The Gospel Honors the Law’s Requirement for Perfection
The gospel, however, maintains the law’s impossible requirement of perfection. The first part of the good news tells us that a sinner cannot hope to achieve his right standing with God through any attempts at law-keeping. “Perfection is impossible. Stop trying to attain it,” the gospel tells us. “Instead, look to one who has fulfilled it perfectly and trust him.” Jesus Christ did what is impossible for sinful humans: he obeyed the entire law in totality, pleasing the Father at every moment. His thoughts, emotions, actions, and words were always righteous and without a hint of sin (John 8:28; Rom 5:12-21; Heb 4:15).
Furthermore, Jesus yielded to the law’s penalty for law-breaking by dying on the cross (Gal 3:12-13). In this way, then, through his active obedience to the law and by yielding to the penalty for violating it, Jesus upheld the law in its absolute fullness. Receiving justification by faith apart from our works, then, does not undermine the importance of the law or compromise its strict requirements. Just the opposite is true: such a method of salvation upholds the law at every single point.
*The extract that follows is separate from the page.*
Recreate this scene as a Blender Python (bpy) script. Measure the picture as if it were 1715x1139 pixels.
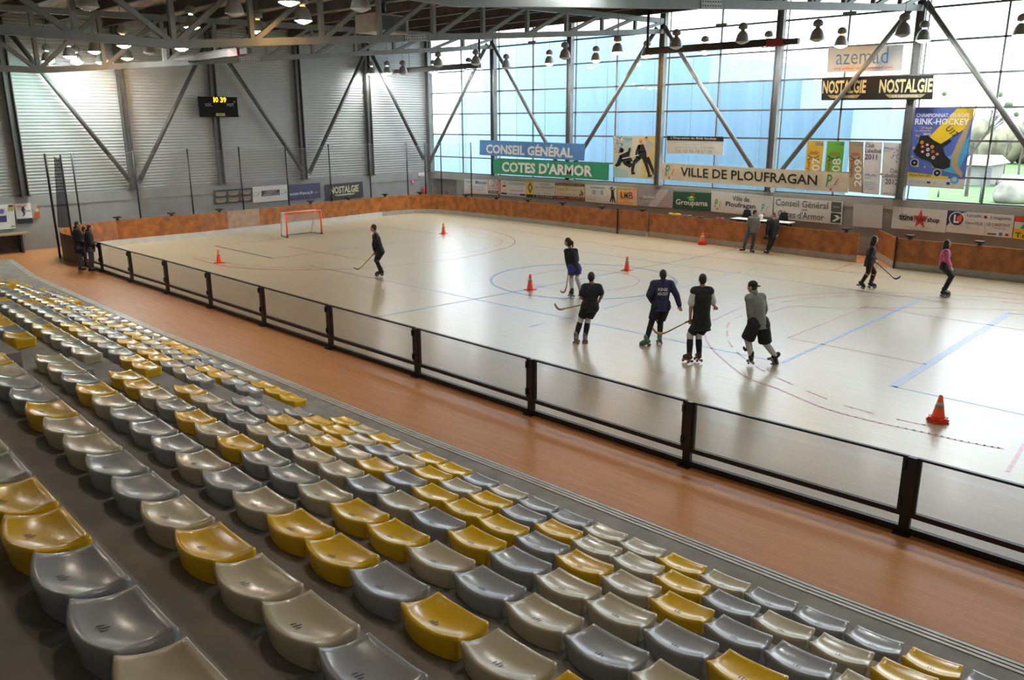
import bpy, bmesh, math, random
import numpy as np
from mathutils import Vector, Matrix

S = bpy.context.scene
COL = S.collection
for o in list(bpy.data.objects):
    bpy.data.objects.remove(o)
random.seed(7)
PI = math.pi

# ------------------------------------------------------------------ camera
W, Hh, EYE = 1715, 1139, 5.1
FPX, YAW, PITCH, ROLL = 1359.418, -0.7679815, 0.2638218, -0.0040378
_fw = np.array([math.sin(YAW)*math.cos(PITCH), math.cos(YAW)*math.cos(PITCH), -math.sin(PITCH)])
_r = np.array([math.cos(YAW), -math.sin(YAW), 0.0])
_u = np.cross(_r, _fw)
_r2 = _r*math.cos(ROLL) + _u*math.sin(ROLL)
_u2 = -_r*math.sin(ROLL) + _u*math.cos(ROLL)
RC = np.array([_r2, -_u2, _fw])
EYEV = np.array([0, 0, EYE])
cam_d = bpy.data.cameras.new('camera')
cam = bpy.data.objects.new('camera', cam_d)
COL.objects.link(cam)
cam_d.sensor_width = 36.0
cam_d.lens = FPX/W*36.0
cam_d.clip_start, cam_d.clip_end = 0.1, 1000
cam.matrix_world = Matrix(((_r2[0], _u2[0], -_fw[0], 0), (_r2[1], _u2[1], -_fw[1], 0),
                           (_r2[2], _u2[2], -_fw[2], EYE), (0, 0, 0, 1)))
S.camera = cam

# ------------------------------------------------------------------ sky, exposure
world = bpy.data.worlds.new('overcast')
S.world = world
world.use_nodes = True
wn = world.node_tree.nodes
wl = world.node_tree.links
wn.clear()
wo = wn.new('ShaderNodeOutputWorld')
wb = wn.new('ShaderNodeBackground')
tc = wn.new('ShaderNodeTexCoord')
sx = wn.new('ShaderNodeSeparateXYZ')
rp = wn.new('ShaderNodeValToRGB')
rp.color_ramp.elements[0].position = 0.45
rp.color_ramp.elements[0].color = (0.55, 0.62, 0.62, 1)
rp.color_ramp.elements[1].position = 0.62
rp.color_ramp.elements[1].color = (0.86, 0.94, 1.0, 1)
mr = wn.new('ShaderNodeMapRange')
mr.inputs['From Min'].default_value = -1
mr.inputs['From Max'].default_value = 1
wl.new(tc.outputs['Generated'], sx.inputs[0])
wl.new(sx.outputs['Z'], mr.inputs['Value'])
wl.new(mr.outputs[0], rp.inputs[0])
wl.new(rp.outputs[0], wb.inputs[0])
SKY = 3.6
wb.inputs[1].default_value = SKY
wl.new(wb.outputs[0], wo.inputs[0])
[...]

The Christian gospel, therefore, honors the law like no other approach to it can. While attempts to obey the law as a means of justification may appear to show respect for the law, people who approach it this way dishonor the law by reducing its requirements and providing a means by which sinful people can achieve righteousness through their works.
Conclusion: Submit to God’s Righteousness
If you are attempting to establish right standing with God by obedience to his law, you may feel like you are honoring God and his law. The truth is that you are dishonoring God by lowering his standards, and you are jeopardizing your soul because you are refusing to submit to God’s perfect righteousness which he has provided in Jesus Christ (see Rom 10:1-4). If you really want to respect God’s law, trust in Jesus Christ, the one who obeyed it perfectly and yielded to the penalty it requires for breaking it. This is the true path to a right standing with God and honoring his law (Rom 3:26; 4:5; 5:1).